In another point of error, appellant complains of the district court taking judicial notice of the testimony at appellant's trial for attempted murder. See Barrientez v. State, 500 S.W.2d 474 (Tex. Crim. App. 1973). This trial was held one month before the revocation hearing, before the same judge, and resulted in a jury verdict of not guilty. Appellant contends that the procedure employed denied him due process because the evidence against him was not adequately disclosed. Kaufman v. State, 662 S.W.2d 158 (Tex. App. 1983, no pet.). Specifically, appellant complains that while the court agreed to notice all the testimony adduced at the earlier trial, the testimony of only one witness was transcribed and introduced in evidence at the revocation hearing. Again, we do not reach the merits of this point of error because it was not preserved for review.

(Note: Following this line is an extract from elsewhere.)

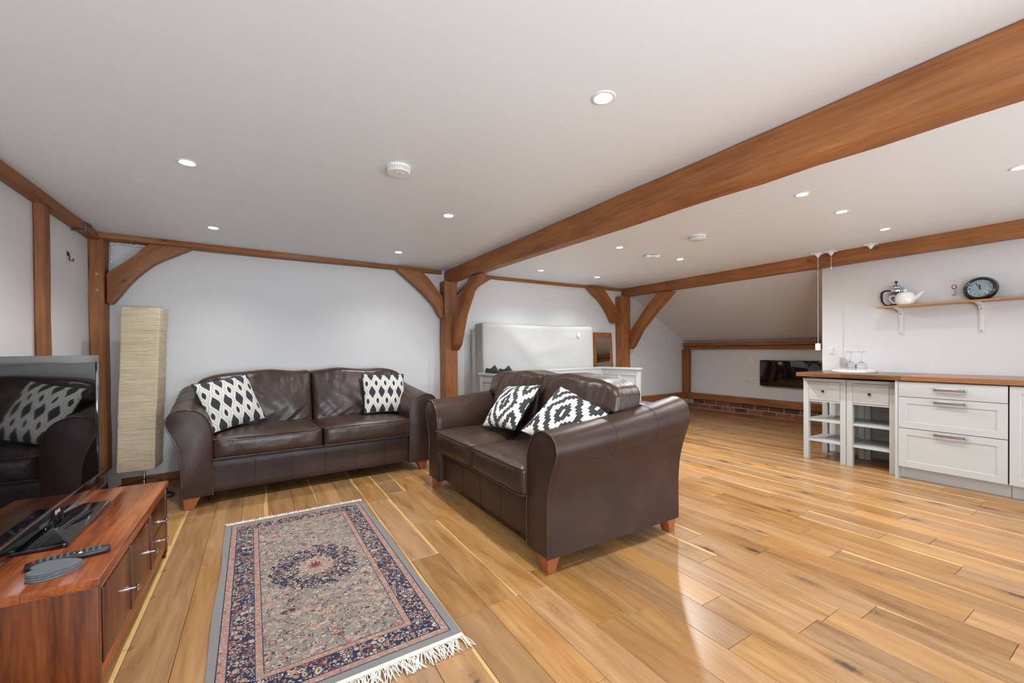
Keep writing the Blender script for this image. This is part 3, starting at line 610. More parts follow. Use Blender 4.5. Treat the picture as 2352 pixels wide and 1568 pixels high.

Appellant did not object to the court taking judicial notice of the earlier testimony. He objected only to the court accepting the testimony as true. In response, the court said, "I'm going to allow him to admit the evidence. . . . But then, I'll believe part of it that I want to believe and disbelieve part of it that I want to disbelieve. . . . I guess you'd say I won't take judicial knowledge of the truthfulness of all of it, if that's what you want me to say." Defense counsel replied, "That's fine, Your Honor. I think our objection basically goes -- and you've answered that." Clearly, appellant's trial objection does not comport with his contention on appeal. Appellant was apparently satisfied with the court's ruling and voiced no other objection to the court taking judicial notice of the earlier testimony. This point of error is overruled.

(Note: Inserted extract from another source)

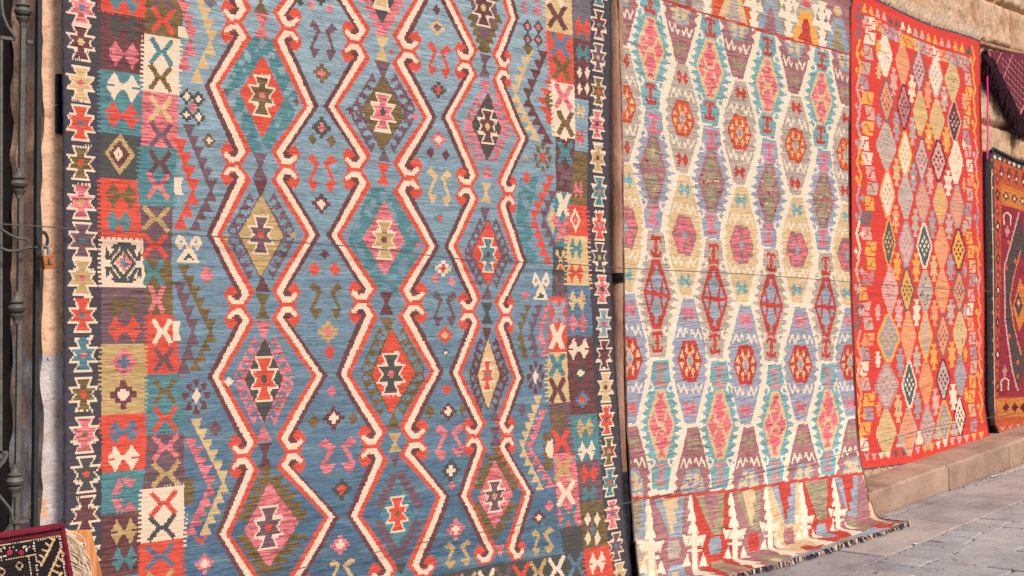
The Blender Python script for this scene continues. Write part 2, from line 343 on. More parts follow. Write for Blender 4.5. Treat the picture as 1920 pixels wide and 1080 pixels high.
# panels
def panels(fa, fb, lst, cb=True):
    for y0, y1, col, ms in lst:
        pid = A.part('border_panel'); strip(A, fa, fb, y0, y1, col)
        if col in 'CMJRT' and cb: comb(A, fa, y0, y1, col, -1, 6); comb(A, fb, y0 + 8, y1 + 8, col, 1, 6)
        for kind, x, y, c, *e in ms:
            if kind == 'x': A.xmark(x, y, e[0] if e else 36, e[1] if len(e) > 1 else 42, c)
            elif kind == 'b': A.butterfly(x, y, e[0] if e else 58, e[1] if len(e) > 1 else 46, c, col)
            elif kind == 'q': A.cross(x, y, e[1], c, e[0])
            elif kind == 'f':
                for i in (-1, 1):
                    for j in (-1, 1): A.dia(x + i * e[1], y + j * e[2], e[1] * .7, e[2] * .8, c)
                A.dia(x, y, e[1] * .6, e[2] * .7, e[0])
panels(eL, eAB, [(-130, 22, 'R', [('b', 232, 0, 'T')]), (22, 130, 'W', [('b', 232, 50, 'G'), ('b', 233, 103, 'K')]), (130, 248, 'T', [('b', 231, 164, 'C', 62, 50), ('b', 229, 218, 'R', 64, 48)]),
    (248, 334, 'G', []), (334, 447, 'R', [('b', 228, 368, 'O'), ('b', 224, 417, 'T', 46, 44)]), (447, 541, 'C', []), (541, 647, 'L', [('b', 233, 575, 'O'), ('b', 234, 618, 'R', 62, 44)]),
    (647, 780, 'M', [('q', 233, 680, 'K', 'U', 25), ('q', 232, 741, 'P', 'C', 25)]), (780, 888, 'R', [('b', 233, 810, 'U', 58, 42), ('b', 232, 860, 'C', 58, 46)]), (888, 968, 'T', []),
    (968, 1088, 'W', [('b', 234, 998, 'M', 48, 46), ('b', 236, 1050, 'T', 46, 46)]), (1088, 1200, 'T', [('b', 236, 1120, 'C')]), (1200, 1330, 'R', [('b', 236, 1240, 'M')])])
A.part('diamond_motif'); A.dia(225, 290, 29, 39, 'M'); A.dia(224, 290, 20, 27, 'P'); A.cross(222, 290, 9, 'C', None, 1.3); A.dia(222, 290, 3, 3, 'R')
A.part('rosette_motif')
for i, j in ((-1, -1), (1, -1), (-1, 1), (1, 1)):
    A.lstroke(232, 495, [(0, 27 * j), (21 * i, 0)], 7, 'G')
    A.loc(232, 495, [(9 * i, 37 * j), (33 * i, 30 * j), (34 * i, 8 * j), (24 * i, 6 * j), (8 * i, 27 * j)], 'G'); A.loc(232, 495, [(17 * i, 29 * j), (27 * i, 26 * j), (27 * i, 12 * j)], 'C'); A.loc(232, 495, [(23 * i, 31 * j), (33 * i, 33 * j), (30 * i, 22 * j)], 'C')
A.loc(232, 495, [(-13, -38), (13, -38), (4, -24), (-4, -24)], 'G'); A.loc(232, 495, [(-13, 38), (13, 38), (4, 24), (-4, 24)], 'G')
A.cross(234, 494, 15, 'K', 'T')
A.part('bird_motif')
for j in (-1, 1): A.loc(234, 930, [(-24, 4 * j), (-12, 32 * j), (24, 30 * j), (12, 12 * j), (0, 22 * j), (-4, 6 * j)], 'K'); A.lstroke(234, 930, [(-10, 8 * j), (0, 20 * j), (-8, 30 * j)], 4, 'T')
panels(eAB, eB, [(-130, -42, 'K', []), (-42, 62, 'O', [('x', 303, -5, 'L'), ('x', 305, 40, 'R')]), (62, 172, 'C', [('x', 303, 98, 'T'), ('x', 301, 147, 'O')]), (172, 274, 'K', [('x', 302, 205, 'J'), ('x', 302, 255, 'L')]),
    (274, 385, 'T', [('x', 300, 307, 'P'), ('x', 297, 350, 'K')]), (385, 486, 'L', [('x', 293, 411, 'M', 44, 40), ('x', 291, 461, 'R', 42, 42)]), (486, 592, 'O', [('x', 288, 512, 'T', 34, 42), ('x', 295, 563, 'K', 24, 46)]),
    (592, 705, 'R', [('x', 305, 623, 'C', 30, 40), ('x', 308, 675, 'L', 30, 40)]), (705, 815, 'T', [('x', 310, 735, 'O', 34, 38), ('x', 311, 786, 'R', 40, 42)]), (815, 917, 'L', [('x', 312, 840, 'K', 44, 40), ('x', 312, 890, 'M', 46, 40)]),
    (917, 1021, 'C', [('x', 308, 945, 'R', 44, 40), ('x', 305, 990, 'G', 44, 40)]), (1021, 1130, 'R', [('x', 303, 1045, 'U', 46, 38), ('x', 303, 1095, 'M', 44, 40)]), (1130, 1330, 'T', [('x', 303, 1165, 'C', 44, 40)])])
A.part('border_panel'); A.loc(342, 62, [(-8, -13), (3, -9), (8, 0), (12, 11), (-8, 8)], 'C'); A.part('border_panel'); A.loc(336, 350, [(-9, -17), (8, -16), (3, -2), (8, 15), (-8, 16)], 'C'); A.part('border_panel'); A.loc(333, 621, [(-8, -18), (7, -17), (2, 0), (7, 17), (-8, 18)], 'C')
def pd(cx): return lambda e: e
panels(eC, eD, [(-130, 57, 'J', [('x', 1042, -12, 'C', 28, 42), ('x', 1045, 32, 'P', 28, 40)]), (57, 152, 'R', [('x', 1050, 85, 'U', 28, 38), ('x', 1053, 129, 'O', 26, 36)]), (152, 255, 'C', [('x', 1056, 182, 'K', 26, 40), ('x', 1060, 232, 'O', 24, 40)]),
    (255, 358, 'W', [('x', 1059, 287, 'T', 22, 36), ('x', 1060, 330, 'L', 22, 36)]), (358, 462, 'T', [('x', 1056, 385, 'C', 18, 38), ('x', 1053, 433, 'K', 17, 38)]), (462, 558, 'G', [('x', 1048, 540, 'L', 18, 36)]),
    (558, 662, 'R', [('x', 1046, 586, 'b', 17, 36), ('x', 1043, 632, 'C', 20, 40)]), (662, 757, 'J', [('x', 1044, 685, 'T', 22, 36), ('x', 1045, 732, 'P', 24, 40)]), (757, 852, 'L', [('x', 1047, 788, 'O', 22, 36), ('x', 1050, 828, 'R', 26, 38)]),
    (852, 992, 'K', [('x', 1054, 880, 'M', 26, 38), ('x', 1059, 925, 'C', 27, 40), ('x', 1064, 970, 'T', 26, 38)]), (992, 1120, 'G', [])])
A.part('figure_motif'); A.tri(1049, 493, 507, 9, 'J'); A.dia(1044, 475, 4, 7, 'J'); A.dia(1056, 475, 4, 7, 'J'); A.lstroke(1049, 484, [(-5, -6), (4, 8)], 3, 'J'); A.lstroke(1049, 484, [(6, -6), (-3, 8)], 3, 'J'); A.tri(1049, 498, 506, 5, 'R')
panels(eD, eN, [(-130, 70, 'd', [('b', 1091, 53, 'R', 30, 38)]), (70, 185, 'W', [('b', 1092, 101, 'T', 26, 34), ('f', 1093, 152, 'C', 'W', 7, 15)]), (185, 283, 'Y', [('b', 1088, 210, 'J', 16, 30), ('b', 1087, 258, 'R', 15, 34)]), (283, 384, 'O', [('b', 1083, 320, 'H' if 'H' in PAL else 'O', 14, 26), ('b', 1083, 357, 'K', 18, 34)]),
    (384, 443, 'R', []), (443, 535, 'J', [('b', 1079, 467, 'T', 24, 38), ('b', 1077, 513, 'R', 28, 36)]), (535, 631, 'U', [('b', 1079, 564, 'J', 32, 38), ('b', 1081, 607, 'K', 34, 36)]), (631, 780, 'W', [('b', 1084, 655, 'C', 38, 38), ('q', 1088, 700, 'G', 'C', 15), ('q', 1091, 750, 'U', 'R', 14)]),
    (780, 866, 'T', [('b', 1095, 803, 'M', 32, 36), ('b', 1098, 846, 'C', 33, 36)]), (866, 945, 'L', [('b', 1102, 888, 'R', 34, 34), ('b', 1103, 928, 'T', 30, 34)]), (945, 1031, 'O', [('f', 1109, 992, 'C', 'U', 9, 18)]), (1031, 1092, 'R', [('b', 1118, 1055, 'C', 31, 40)]), (1092, 1330, 'T', [('b', 1128, 1120, 'K', 31, 40)])])
A.part('diamond_motif'); A.dia(1078, 413, 10, 23, 'C'); A.dia(1078, 413, 6, 13, 'R'); A.dia(1078, 412, 4, 7, 'K')
# bottom end border
eb = A.part('end_border'); A.poly([(600, 1118), (760, 1091), (900, 1065), (1050, 1038), (1056, 1042), (1110, 1170), (1120, 1330), (346, 1330), (346, 1164)], 'G')
for i, (x, c) in enumerate([(1078, 'U'), (1042, 'C'), (1008, 'M'), (977, 'R'), (945, 'L'), (914, 'C'), (880, 'M'), (846, 'R'), (810, 'C'), (772, 'T')]):
    A.xmark(x, 1060 + (1078 - x) * .19, 26, 40, c, 7)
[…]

Finally, appellant asserts that this Court erred by overruling his motion to amend the appellate record. In this motion, appellant's counsel noted that the statement of facts on file did not contain a transcription of the proceedings at which appellant was convicted and placed on probation in this cause. He also noted the absence of a complete transcription of the attempted murder trial. Thus, the motion first appeared to be a request to supplement the record to include omitted material. Tex. R. App. P. Ann. 55(b) (Pamph. 1991). But the motion did not go on to ask for this relief. Instead, the motion concluded by asking this Court to "submit the matter to the trial court to settle this dispute and make the Statement of Facts conform to what actually occurred during the course of the trial." Tex. R. App. P. Ann. 55(a) (Pamph. 1991).

Contrary to the appellant's argument under this point of error, the motion did not ask permission to supplement the appellate record. It asked this Court to order a hearing in the district court to settle a dispute concerning the accuracy of the statement of facts. Because the motion did not allege any inaccuracy in the record or describe any dispute that needed to be resolved, it was overruled.

In any event, appellant has not shown any need for a transcription of the court reporter's notes from the other proceedings. The only testimony at the attempted murder trial that is relevant to this appeal is that of a police officer who described finding two firearms on appellant's person when he was arrested. This testimony was the basis for the district court's finding that appellant violated the conditions of probation by unlawfully carrying firearms. This testimony was transcribed and introduced in evidence at the revocation hearing, and it is a part of the appellate record. Appellant argues that he needed the remainder of the statement of facts from the earlier trial because "the trial judge . . . [took] judicial notice of all that testimony and appellate counsel had no way of knowing what was contained in said testimony." But the untranscribed testimony was relevant only to the second ground to revoke probation, which alleged that appellant violated the conditions of probation by attempting to murder another person. The district court found this allegation to be untrue and did not revoke probation on this basis. Appellant does not explain in his brief why, under the circumstances, it was necessary to review the statement of facts from the other trial. Compare Bradley v. State, 564 S.W.2d 727 (Tex. Crim. App. 1978).

Appellant argues that he needed the statement of facts from the earlier proceedings in this cause because "Appellant claimed at his hearing where his probation was revoked that he had not been legally placed on probation and the trial court had no jurisdiction over him. Appellate counsel needed that record to properly pursue Appellant's claim." Appellant did make such a claim in a pro se motion. In this motion, appellant noted that he had been originally convicted and sentenced to imprisonment for seven years but, one week later, he was granted a new trial at which he was convicted and placed on probation. It was apparently appellant's theory that the district court had acted unlawfully in granting the new trial, and that the judgment and order placing him on probation were therefore void. (1)

When this motion was brought to the attention of the district court at the revocation hearing, the court stated that the motion would be carried until the conclusion of the hearing. Thereafter, appellant offered no evidence in support of the motion and never secured an express ruling by the district court. Appellant therefore had no claim to pursue on appeal. The fourth point of error is overruled.

The order revoking probation is affirmed.

 

[Before Justices Powers, Jones and B. A. Smith]

Affirmed

Filed: October 23, 1991

[Do Not Publish]

1. The judge who presided at the hearing below was not the judge who presided at the original trial in this cause.